The Truth About Finding the Job You Want

Good communication, including reading, writing, and speaking, is the number one skill that employers want.  

Understanding what others are saying and responding appropriately is essential in every job. The ability to express yourself clearly and confidently was the number one skill employers were looking for, according to a recent report.  

Other communication skills are important, as well. For example,  I interviewed a  manager who told me,

“An applicant’s initial response to a job posting is their chance to make a good impression.  Did they follow the basic instructions by answering via email as requested,  and including a resume? Did they spell correctly and include their contact information? If they can’t follow directions up to this point I hit the ‘delete’ key because it doesn’t look promising for their future with my business.”

“Those who write poorly are viewed as less intelligent, less educated and less competent. Those who are articulate are seen as intelligent, educated and capable,” says R. Craig Hogan, director of the Business Writing Center and author of Explicit Business Writing.

Spotlight Your Abilities

In fact, your vocabulary and your use of proper grammar are part of the first impression you make.  Whether in a resume or your in-person interview it shows your professionalism and attention to detail.

For example, can you do basic research? If so, find out some details about the company you are applying to and use your cover letter as an opportunity to illustrate that you can target your message to respond to their needs.

Problem-solving and critical thinking are essential skills for every job. Therefore, hiring managers assess an applicant’s writing sample not only to establish their capability but also to determine whether they understand the situation and know how to plan a well-organized response.

The ability to structure your thoughts, recognize the main argument and provide supporting facts, documents your skill in sharing information.

Help to Improve Your Skills

If it your writing is rusty or you need to polish your technique,  there are plenty of free resources available.

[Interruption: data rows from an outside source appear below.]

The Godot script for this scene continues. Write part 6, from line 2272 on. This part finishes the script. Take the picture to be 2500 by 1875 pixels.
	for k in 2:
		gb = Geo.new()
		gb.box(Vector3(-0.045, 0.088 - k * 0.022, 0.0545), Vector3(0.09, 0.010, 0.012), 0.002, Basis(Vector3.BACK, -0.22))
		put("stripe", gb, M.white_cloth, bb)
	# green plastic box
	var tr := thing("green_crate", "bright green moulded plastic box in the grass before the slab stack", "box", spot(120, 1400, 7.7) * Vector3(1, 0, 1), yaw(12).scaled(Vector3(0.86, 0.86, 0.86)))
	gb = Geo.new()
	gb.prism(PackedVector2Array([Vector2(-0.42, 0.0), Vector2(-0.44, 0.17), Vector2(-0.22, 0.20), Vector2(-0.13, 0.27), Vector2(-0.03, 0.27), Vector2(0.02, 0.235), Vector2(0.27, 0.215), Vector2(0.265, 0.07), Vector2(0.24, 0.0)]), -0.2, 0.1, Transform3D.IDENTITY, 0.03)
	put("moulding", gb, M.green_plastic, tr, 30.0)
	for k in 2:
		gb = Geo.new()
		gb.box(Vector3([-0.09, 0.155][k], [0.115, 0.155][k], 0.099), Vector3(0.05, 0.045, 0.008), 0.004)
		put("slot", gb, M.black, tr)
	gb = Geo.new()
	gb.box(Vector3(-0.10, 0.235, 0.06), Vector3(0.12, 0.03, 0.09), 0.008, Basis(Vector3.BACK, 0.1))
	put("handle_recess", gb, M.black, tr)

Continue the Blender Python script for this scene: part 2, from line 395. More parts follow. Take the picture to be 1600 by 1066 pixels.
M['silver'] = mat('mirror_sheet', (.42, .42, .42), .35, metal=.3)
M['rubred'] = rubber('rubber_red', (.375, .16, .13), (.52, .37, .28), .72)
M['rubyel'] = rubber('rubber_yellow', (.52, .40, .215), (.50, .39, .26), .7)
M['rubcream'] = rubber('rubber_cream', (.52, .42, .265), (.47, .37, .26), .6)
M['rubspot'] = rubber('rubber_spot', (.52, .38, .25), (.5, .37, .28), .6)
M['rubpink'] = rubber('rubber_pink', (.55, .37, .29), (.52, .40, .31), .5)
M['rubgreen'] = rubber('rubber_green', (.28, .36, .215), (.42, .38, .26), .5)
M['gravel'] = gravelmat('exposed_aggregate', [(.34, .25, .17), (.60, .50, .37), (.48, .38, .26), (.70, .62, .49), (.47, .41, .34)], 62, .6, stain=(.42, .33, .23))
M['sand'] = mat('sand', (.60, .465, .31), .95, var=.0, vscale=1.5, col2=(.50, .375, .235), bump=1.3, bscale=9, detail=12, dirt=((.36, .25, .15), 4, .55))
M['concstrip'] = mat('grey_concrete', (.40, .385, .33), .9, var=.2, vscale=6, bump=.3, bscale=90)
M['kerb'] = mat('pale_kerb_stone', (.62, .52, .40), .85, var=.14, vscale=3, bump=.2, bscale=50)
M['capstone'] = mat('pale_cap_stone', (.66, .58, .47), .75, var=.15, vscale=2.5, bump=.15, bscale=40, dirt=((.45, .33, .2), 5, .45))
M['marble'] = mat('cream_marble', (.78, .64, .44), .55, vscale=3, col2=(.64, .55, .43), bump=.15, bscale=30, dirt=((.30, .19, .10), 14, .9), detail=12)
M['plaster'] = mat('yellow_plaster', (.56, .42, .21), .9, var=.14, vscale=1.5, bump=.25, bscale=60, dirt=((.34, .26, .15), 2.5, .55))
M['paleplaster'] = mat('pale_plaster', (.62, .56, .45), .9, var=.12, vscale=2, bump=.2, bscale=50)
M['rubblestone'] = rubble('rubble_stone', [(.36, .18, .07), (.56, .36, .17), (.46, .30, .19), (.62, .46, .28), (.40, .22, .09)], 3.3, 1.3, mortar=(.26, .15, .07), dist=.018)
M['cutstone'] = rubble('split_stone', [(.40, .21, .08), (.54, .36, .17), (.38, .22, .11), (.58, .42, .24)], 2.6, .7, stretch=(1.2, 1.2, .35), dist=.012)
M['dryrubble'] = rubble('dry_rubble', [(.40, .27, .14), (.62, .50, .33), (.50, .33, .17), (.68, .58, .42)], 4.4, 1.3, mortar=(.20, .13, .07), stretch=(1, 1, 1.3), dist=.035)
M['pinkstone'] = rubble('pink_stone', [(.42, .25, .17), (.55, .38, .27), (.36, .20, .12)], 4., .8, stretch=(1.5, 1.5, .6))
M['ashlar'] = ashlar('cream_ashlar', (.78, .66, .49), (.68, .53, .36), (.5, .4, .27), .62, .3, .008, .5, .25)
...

  • English 101   Improve all aspects of grammar and style using the tutorials and quizzes on this easy-to-use site.
  • Grammar Monster  uses graphics to break up the monotony of the exercises and highlights tips for English as Second Language students.
  • Grammarly   Advertises itself as ‘the number one online grammar checker’.
  • MOOCs  If you have not heard of a MOOC, or a Massive Open Online Course, check out the enormous number of classes you can enroll in.
  • Basic Application Help  provides useful help at becoming familiar with applications.
  • Resume Formatting  with their templates.

In every state there are Workforce Commission offices to work with you improve job application skills and locate employment.

Managers recognize eagerness and a desire to excel, and that is a skill they want.